A good way to check if you dont have a clue what it is.... Disconnect your negative cable and see what the voltage is between the cable and the negative terminal. If you have a reading with the doors shut, and everything off. It should be very very very close to 0. If you have an alarm or something it will be a little higher.
For example... I had a bad capasitor inside my head unit in my truck that was brand new. In 2 days it would **** my 1000 CCA battery, dead as a doornail, wouldn't even jump. Charged it up, and it was ok for a while. If I didn't drive it for a couple of days, it was dead again. Charged it back up, and then I started keeping records. I pulled the fuse for my interior lights, knowing I'll leave that door open to test... Then got some long peices of wire to use for my meter. Tied one around the cable, one around the post, and hooked those up to my meter which was inside the truck at this point. Kept pulling fuses until I seen the change, and sure enough when I pulled the radio fuse, it dropped back to 0. Now I'm sure where the problem is, pulled the power to the radio, and swapped it out, and havent had a problem since.

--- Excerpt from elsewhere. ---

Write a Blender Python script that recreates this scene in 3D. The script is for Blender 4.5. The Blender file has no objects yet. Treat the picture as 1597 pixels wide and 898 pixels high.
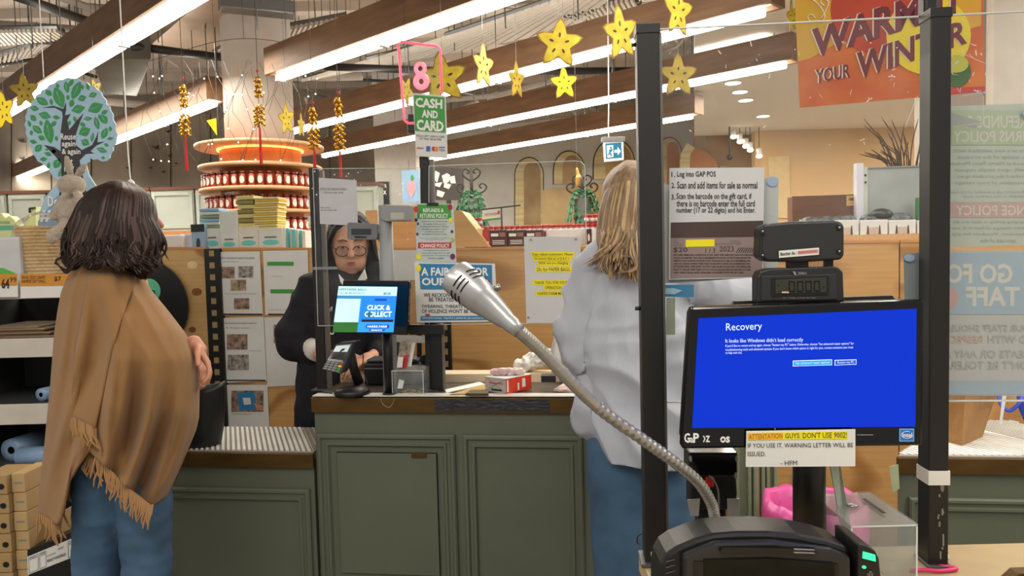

I would think you could do the same thing with yours. But its had to say at this point. Did you have all the right cables? Or did you have to make one? I'm about to remove mine.. well its removed and I'm trying to see if I can't fix it, but I'm going to have to swap my changer out or something, and I'm curious how that slave unit works out. Looks like you have a 91 + ? For some reason I can't remember what radio I had in my plus.. lol its escaping me at the moment.